What a backup is truly for

The goal is not just to “go back,” but to ensure business continuity in face of incidents such as:

  • Accidental data deletion.
  • File system or database corruption.
  • Serious human errors in configuration.
  • Hardware failures of the host or storage.
  • Ransomware attacks encrypting entire infrastructure.
  • Physical disasters at the data center.

Unlike a snapshot, a backup allows restoring a VM on another host, cluster, or even another provider, even if the original environment is no longer operational.


Use cases: when each makes sense

In practice, snapshots and backups don’t compete; they complement each other, provided each is used appropriately.

When to use snapshots

  • Before updating the kernel or operating system on a critical VM.
  • When deploying a new version of a business application.
  • When making network or firewall changes within the VM that could disrupt services.

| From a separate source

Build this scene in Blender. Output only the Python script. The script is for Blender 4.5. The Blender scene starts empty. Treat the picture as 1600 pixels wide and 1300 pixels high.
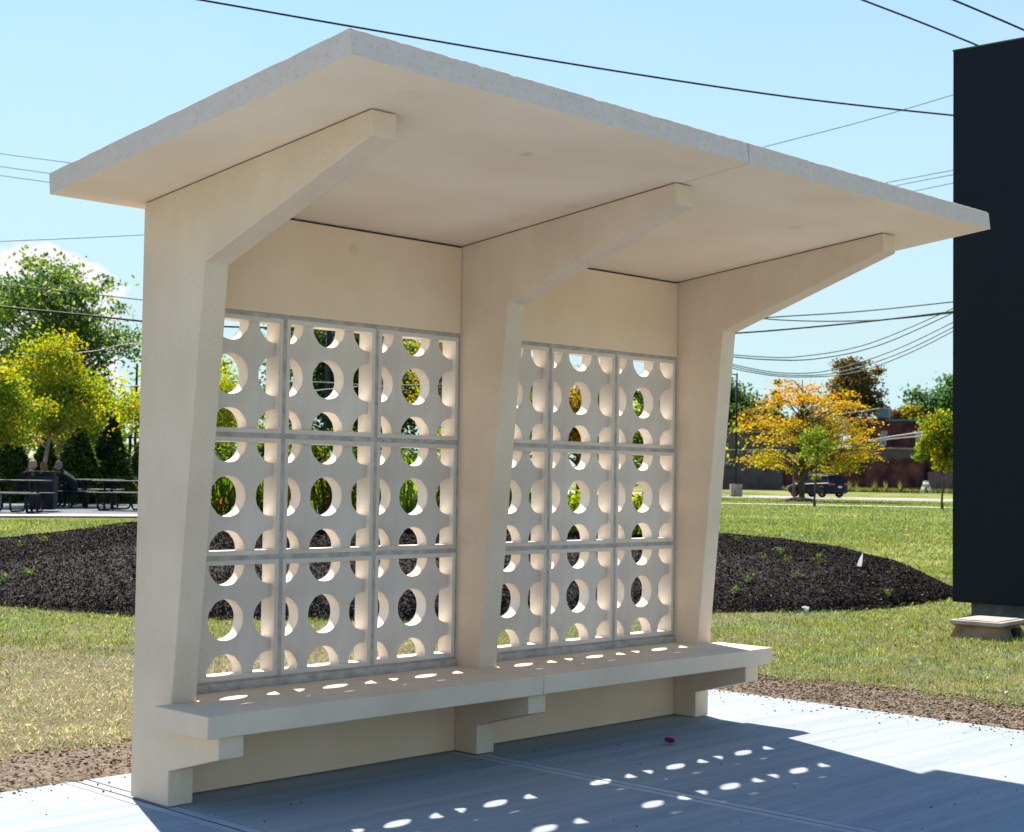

Recommended best practices:

  • Keep snapshots only a few hours or, at most, a couple of days.
  • Document who created it, when, and for what purpose.
  • Delete it once the change is confirmed stable.

When to use backups

  • When the organization must comply with business continuity policies or frameworks like ISO 27001, ENS, PCI-DSS, or GDPR.
  • In environments with multiple clients or departments where data loss could have legal or financial impacts.
  • For critical services: databases, ERPs, CRMs, corporate email, shared files, etc.

Basic good practices:

  • Define a clear retention strategy (e.g., 7 daily copies, 4 weekly, and 12 monthly backups).
  • Maintain at least one copy off the main host and cluster, preferably in a different physical location.
  • Periodically test restoration: a backup is only valid once a successful restore has been verified.

The golden rule for any administrator: snapshot is not backup

There’s a simple way to tell if an organization is truly protected:

  • If the so-called “copy” relies on the same storage and hypervisor, it’s not a backup.
  • If the company can lose the host or datastore entirely and still restore the VM from elsewhere, that’s a true backup.

Snapshots allow faster work and less fear of change, but only a well-designed backup policy guarantees real protection and business continuity. In a world where nearly everything is virtualized, relying solely on snapshots is playing with fire.


Frequently asked questions about snapshots and backups in virtual machines

How long is it safe to keep an active snapshot in production?
Most manufacturers recommend using snapshots only temporarily: from a few hours up to a few days. Keeping them for weeks or months increases the risk of performance degradation and corruption during consolidation.

Can I consider a snapshot as part of my backup strategy?
It can serve as an additional measure during a change window, but it should never be the sole protection mechanism. A solid backup plan requires independent copies stored on another system with defined retention.

How often should I back up my virtual machines?
This depends on each service’s criticality and RPO (Recovery Point Objective). In many environments, daily copies of most VMs are standard, with more frequent backups (every few hours) for especially sensitive databases or applications.

How do I know if my virtual machine backups are truly recoverable?
The only reliable way is to perform regular restore tests: recover VMs in an isolated environment, verify they start correctly, and check that applications function as expected. Without these tests, the risk of discovering a backup failure during a crisis remains very high.